El taxi nos dejó en la intersección de la calle Don Anselmo Aieta, ahí frente a la Plaza Dorrego. El tango parecía inundar el aire del lugar; si hasta creímos escuchar el bandoneón del ilustre músico y compositor acompañando nuestros pasos. La historia del barrio se hacía presente y nosotros empezábamos a escribir la nuestra, más simple y concreta: la de una velada singular.
El frente del Anselmo Hotel apenas se insinuaba en la noche misteriosamente fresca de octubre. Adentro, bajando una gran escalera y en secreto, a la manera de una partitura no develada, nos esperaba el Acacia Wine Bar & Restaurant. Una especie de plaza interior, una mesa de pool a un costado, un amplio frente vidriado, una importante cava y la barra que respondía a las necesidades de los comensales, nos fueron recibiendo para adentrarnos en esa intimidad que construye este lugar desde hace menos de un año.
Para empezar, hay que decir que ese subsuelo contiene. Es decir, nos aleja del mundanal ruido y vorágine de la ciudad. Allí, en esa especie de microclima porteño, entregarse a los placeres resulta fácil. Dejarse tentar por un Anselmo Julep (pineral, menta, pomelo y syrup de pimienta rosa), un Sangre de bodegón (Jack Daniel´s, frutos rojos, menta y lima) o el Arrabal (gin, tónica, rodajas de naranja y café) parece hasta tan obvio como los mismos nombres de los cocktails. Claro que también está la destacadísima cava que también ofrece buenos exponentes para matizar con pizzas y brochettes, hamburguesas o algún otro appetizer para disfrutar de un after como Dios manda, si es que alguna vez Dios imaginó un after.

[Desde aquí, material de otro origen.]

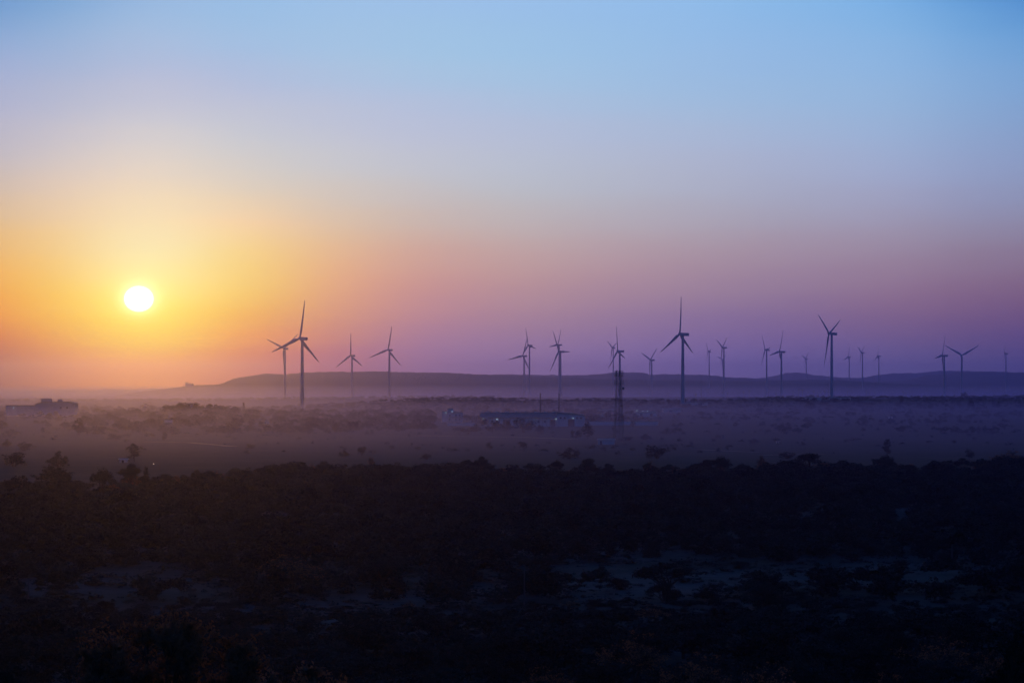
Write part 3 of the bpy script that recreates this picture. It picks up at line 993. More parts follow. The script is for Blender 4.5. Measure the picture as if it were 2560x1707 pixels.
lv = [0]
while lv[-1] < hm - 1.2:
    lv.append(lv[-1] + wid(lv[-1]) * 1.5)
lv[-1] = hm
cs = [(-1, -1), (1, -1), (1, 1), (-1, 1)]
for sx, sy in cs:
    fr.tube([(sx * wid(z), sy * wid(z), z) for z in [-.5] + lv[1:]], 0.09, 5)
for z0, z1 in zip(lv, lv[1:]):
    a0, a1 = wid(z0), wid(z1)
    for k in range(4):
        p, q = cs[k], cs[(k + 1) % 4]
        fr.tube([(p[0] * a0, p[1] * a0, z0), (q[0] * a1, q[1] * a1, z1)], 0.03, 4)
        fr.tube([(q[0] * a0, q[1] * a0, z0), (p[0] * a1, p[1] * a1, z1)], 0.03, 4)
        fr.tube([(p[0] * a1, p[1] * a1, z1), (q[0] * a1, q[1] * a1, z1)], 0.03, 4)
fr.build('frame', 'steel', ma)
la = MB().tube([(-.25, 0, 0), (-.25, 0, hm)], 0.04, 4).tube([(.25, 0, 0), (.25, 0, hm)], 0.04, 4)
for k in range(int(hm / 0.6)):
    la.tube([(-.25, 0, k * .6 + .3), (.25, 0, k * .6 + .3)], 0.03, 4)
la.tube([(.6, .2, 0), (.6, .2, hm - 1)], 0.10, 6)
la.build('ladder', 'steel', ma)
for z in (hm - 6.2, hm - 2.4):
    pf = MB()
    for sx, sy in cs:
        pf.tube([(sx * 1.75, sy * 1.75, z), (-sy * 1.75, sx * 1.75, z)], 0.06, 4)
        pf.tube([(sx * 1.0, sy * 1.0, z), (sx * 1.75, sy * 1.75, z)], 0.06, 4)
    pf.build('platform', 'steel', ma)


def panel_antenna(x, y, z, h):
    m = MB().box(x - .17, x + .17, y - .1, y + .1, z, z + h)
    m.tube([(x, y + .22, z - .4), (x, y + .22, z + h + .3)], 0.05, 5).tube([(x, y + .05, z + h * .2), (x, y + .22, z + h * .2)], .04, 4).tube([(x, y + .05, z + h * .8), (x, y + .22, z + h * .8)], .04, 4)
    m.build('panel_antenna', 'antenna_grey', ma)


for x, y, h in ((-1.85, -.6, 2.5), (-1.15, -1.7, 2.7), (1.75, -.5, 2.6), (0.2, -1.75, 2.4), (.6, 1.7, 2.5), (-.9, 1.7, 2.4)):
    panel_antenna(x, y, hm - 2.7, h)
for x, y, h in ((-1.9, -.4, 1.9), (-1.25, -1.7, 2.0), (1.8, -.8, 2.0), (.5, -1.7, 1.8), (1.2, 1.7, 1.9)):
    panel_antenna(x, y, hm - 6.3, h)
dm = MB()
for k, (rr, yy) in enumerate(((0.05, -1.35), (.3, -1.4), (.6, -1.55), (.62, -1.9), (.6, -1.95), (0.05, -1.95))):
    for j in range(14):
        t = 2 * math.pi * j / 14
        dm.v.append((1.6 + rr * math.cos(t), yy, hm - 8.0 + rr * math.sin(t)))
for k in range(5):
    dm.f += [(k * 14 + j, k * 14 + (j + 1) % 14, (k + 1) * 14 + (j + 1) % 14, (k + 1) * 14 + j) for j in range(14)]
dm.tube([(1.6, -1.4, hm - 8), (1.0, -1.0, hm - 8)], .07, 5)
dm.build('dish_antenna', 'antenna_grey', ma)
tag(ma, 'dark steel lattice phone mast with panel antennas and a dish, in the field', 'mast')

# ------------------------------------------------------------------ poles
def pole_mesh():
    m = MB().tube([(0, 0, -.5), (0, 0, 8.5)], [0.16, 0.11], 6)
    return m.mesh('pole', 'concrete')


def make_power_pole():
    r = empty('power_pole', (0, 0, 0))
    link('pole', pole_mesh(), r)
    MB().box(-1.1, 1.1, -.09, .09, 7.5, 7.68).tube([(-.7, 0, 7.5), (0, .05, 6.8)], .04, 4).tube([(.7, 0, 7.5), (0, .05, 6.8)], .04, 4).build('crossarm', 'steel', r)
    for x in (-.95, .95, 0):
        z = 7.68 if x else 8.5
        MB().tube([(x, 0, z), (x, 0, z + .2), (x, 0, z + .38)], [.05, .1, .06], 6).build('insulator', 'antenna_grey', r)
    return r


PP = [(1859, 976, 988, 4150), (1873, 972.5, 989, 4050), (1914, 980, 989.5, 4200), (1921, 978, 988.5, 4300), (1940, 981, 989.5, 4000), (1983, 976, 988, 4250), (1990, 980, 989, 4100), (1997, 969.5, 988, 3900),
      (2006, 970.5, 988, 3950), (2020, 977, 990, 4200), (2034.5, 975, 988, 4000), (2044, 978, 988, 4300), (2052, 978, 988, 4350), (2062, 973.5, 988.5, 3900), (2070.5, 976, 988, 4200), (2105.5, 982, 988, 4500), (2119, 976, 988, 4100),
      (2166, 975, 988, 4200), (2174.5, 980, 992, 3800), (2188, 976, 988, 4300), (2258, 977, 990, 4000), (2264.6, 979, 990.5, 3950), (2327.6, 984, 990, 4400), (2319.5, 975, 987.5, 4500), (2385, 976, 986, 4500), (2533, 983, 991, 4100), (2537.5, 982.5, 991, 4200),
      (1599.7, 980, 989, 4200), (1670, 979, 989, 4150), (1739.6, 982.5, 1000, 3400), (1805.7, 978, 988, 4200), (1819.8, 980.5, 991, 3900), (629, 986, 992.5, 4700), (671, 985, 991, 4800), (685, 984, 990.5, 4700), (688.5, 984, 990.5, 4850), (831, 981, 991, 4500), (860, 993, 1008, 3300), (485, 1005, 1016, 2650)]
pp = make_power_pole()
for i, (px, yt, yb, D) in enumerate(PP):
    o = pp if i == 0 else copy_tree(pp)
    x = px_x(px, D)
    z = hz(x, D)
    o.location = (x, D, z)
    h = CAMZ - (yt - YH) / F * D - z
    s = min(max(h / 8.8, 0.8), 1.7)
    o.scale = (s, s, h / 8.8)
    o.rotation_euler = (0, 0, random.Random(i).uniform(-.9, .9))
    if px < 1000:
        lab, g = 'tiny power pole with crossarm on the wooded rise near the sun', 'power poles on the rise near the sun'
        if px == 485:
            lab, g = 'power pole standing on the knoll beside the dark block of a house', 'power poles on the rise near the sun'
        if px == 860:
            lab = 'power pole just beyond the second turbine from the sun, before the ridge'
    else:
        lab, g = 'thin power pole with crossarm on the misty rise below the far hills', 'power poles on the misty rise'
    tag(o, lab, 'power pole', g)

# thin guyed measuring mast near the tallest turbine
D = 4300.0
x = px_x(1753, D)
z = hz(x, D)
mm = empty('measuring_mast', (x, D, z))
h = CAMZ - (938 - YH) / F * D - z
MB().tube([(0, 0, -.5), (0, 0, h)], [0.3, 0.2], 5).build('pole', 'steel', mm)
for k in range(3):
    a = k * 2.094 + .4
    MB().tube([(0, 0, h * .9), (math.cos(a) * 16, math.sin(a) * 16, -.5)], 0.03, 3).build('guy_wire', 'steel', mm)
MB().tube([(-1.6, 0, h - .6), (1.6, 0, h - .6)], 0.1, 4).ball((-1.6, 0, h - .3), .3).ball((1.6, 0, h - .3), .3).build('boom', 'steel', mm)
tag(mm, 'very thin tall measuring mast beyond the tallest turbine', 'mast')

# pale posts in the scrub
for px, yt, yb, lab in ((71, 1453, 1512, 'pale concrete post at the end of the clearing near the sun side'), (1311, 1414, 1517, 'tall slim pale pole standing in the scrub in the middle'), (2380, 1362, 1414, 'slim pale post under the grassy bank'),
                        (12.5, 1199, 1222, 'stubby pale gate post, outer one of two beside the thicket'), (34, 1200, 1219, 'stubby pale gate post, inner one of two beside the thicket'), (542, 1053, 1071, 'short dark pole alone in the hazy field below the knoll')):
    b = P(px, yb)
    h = (yb - yt) / F * b.y
    po = empty('post', b)
    w_ = 0.085 if px not in (12.5, 34) else 0.28
    MB().prism([(-w_, -.3), (w_, -.3), (w_ * .8, h), (-w_ * .8, h)], -w_, w_).build('shaft', 'old_concrete' if px != 542 else 'wood', po)
    MB().box(-w_ * 1.15, w_ * 1.15, -w_ * 1.2, w_ * 1.2, h, h + .1).build('cap', 'old_concrete', po)
    tag(po, lab, 'post')

b = P(399, 1177)
h = (1177 - 1160) / F * b.y
lp = empty('lamp_post', b)
MB().tube([(0, 0, -.3), (0, 0, h)], [.09, .06], 6).build('pole', 'wood', lp)
ax_ = (384 - 399) / F * b.y
MB().tube([(0, 0, h - .1), (ax_ * .6, 0, h + .15), (ax_, 0, h + .1)], .04, 5).build('arm', 'steel', lp)
MB().ball((ax_, 0, h - .0), .13).build('lamp', 'lamp_warm', lp)
tag(lp, 'wooden lamp post with a small white light at the thicket edge', 'lamp post')


# ------------------------------------------------------------------ tracks
def track(name, pts, w):
    """A dirt track draped a hand's breadth over the land through points given as pixels of the photograph."""
    ps = [P(*p) for p in pts]
    v, f = [], []
    for i in range(len(ps) - 1):
        for k in range(8):
            v.append(ps[i].lerp(ps[i + 1], k / 8))
    v.append(ps[-1])
    out = []
    for i, p in enumerate(v):
        d = (v[min(i + 1, len(v) - 1)] - v[max(i - 1, 0)])
        n = Vector((-d.y, d.x, 0)).normalized()
        ww = w * (1 + .25 * math.sin(i * 1.7) + .15 * math.sin(i * .6))
        for s in (-1, -.33, .33, 1):
            q = p + n * ww * s
            out.append((q.x, q.y, hz(q.x, q.y) + 0.05))
    f = [(i * 4 + k, i * 4 + k + 1, (i + 1) * 4 + k + 1, (i + 1) * 4 + k) for i in range(len(v) - 1) for k in range(3)]
    me = bpy.data.meshes.new(name)
    me.from_pydata(out, [], f)
    me.materials.append(MATS['dirt'])
    tag(link(name, me), kind='structure')


track('path', [(1040, 1089), (1180, 1091), (1300, 1093), (1440, 1098)], 3.0)
track('path', [(360, 1104), (475, 1106), (520, 1110), (580, 1116)], 2.2)
track('path', [(1900, 1138), (2060, 1135)], 2.0)
track('path', [(1750, 1124), (1900, 1131)], 1.5)

# ------------------------------------------------------------------ vegetation
def leaf_quads(rng, c, size, tall=1.0):
    """A quad of random turn at every point of c."""
    n = len(c)
    a = rng.normal(size=(n, 3))
    a /= np.linalg.norm(a, axis=1, keepdims=True)
    b = np.cross(a, rng.normal(size=(n, 3)))
    b /= np.linalg.norm(b, axis=1, keepdims=True)
    s = size * rng.uniform(0.55, 1.35, size=(n, 1))
    a, b = a * s * tall, b * s * 0.55
    v = np.stack([c - a, c + b, c + a, c - b], axis=1).reshape(-1, 3)
    return v, np.arange(4 * n).reshape(-1, 4)


def lobes_for(kind, rng):
    out = []
    if kind == 'round':
        for _ in range(11):
            d = rng.normal(size=3)
            d /= np.linalg.norm(d)
            q = d * rng.uniform(.5, 1) ** .5
            out.append(((q[0] * .31, q[1] * .31, .52 + q[2] * .31), rng.uniform(.13, .21), .85))
    elif kind == 'flat':
        for _ in range(13):
            t, r = rng.uniform(0, 6.28), rng.uniform(0, 1) ** .6
            out.append(((math.cos(t) * r * .36, math.sin(t) * r * .36, .80 - .22 * r * r + rng.uniform(-.08, .06)), rng.uniform(.11, .18), .55))
    elif kind == 'bush':
        for _ in range(12):
            t, r = rng.uniform(0, 6.28), rng.uniform(0, 1) ** .6
            zc = rng.uniform(.10, .80 - .34 * r)
            out.append(((math.cos(t) * r * .34, math.sin(t) * r * .34, zc), rng.uniform(.13, .2), .9))
    elif kind == 'tall':
        for k in range(9):
            out.append(((rng.uniform(-.14, .14), rng.uniform(-.14, .14), .28 + k * .075), rng.uniform(.2, .3) * (1 - .4 * abs(k - 3.5) / 5), .5))
    elif kind == 'twig':
        for _ in range(9):
            t, r = rng.uniform(0, 6.28), rng.uniform(0, 1) ** .6
            out.append(((math.cos(t) * r * .33, math.sin(t) * r * .33, .68 - .2 * r + rng.uniform(-.12, .12)), rng.uniform(.12, .2), .8))
    return out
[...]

Pero nosotros estábamos allí para algo más grande, pretensioso si se quiere: para degustar los platos de Acacia Wine Bar & Restaurant. Entre suaves acordes de jazz, bossa nova y otras delicias, nos entregamos a los platos que iban llegando. Difícil discernir entre el Salteado de zetas y el Tiradito de pulpo (muy bueno, por cierto) para la entrada. Esas dos delicias fueron tan sólo el preámbulo de lo que vendría, imposible no compararlo con la carrera de Don Anselmo Aieta que fue in crescendo hasta tocar con Francisco Canaro, formar su propia orquesta e integrar la Orquesta Típica Paramount. Y así crecieron también los sabores y las expectativas fueron traduciéndose en certezas cuando llegaron el Cordero patagónico con papas confitadas y ajíes rellenos de mascarpone o la Pesca del día con ensalada griega, dos platos que sin dudas engalanaron el paladar. Quedaba lugar para una última estrofa o un bis si habláramos en términos musicales, faltaban los postres: el Cremoso de chocolates con crema de jengibre y peras marinadas en almíbar de cardamomo y la Mousse de miel sobre colchón de frutos rojos.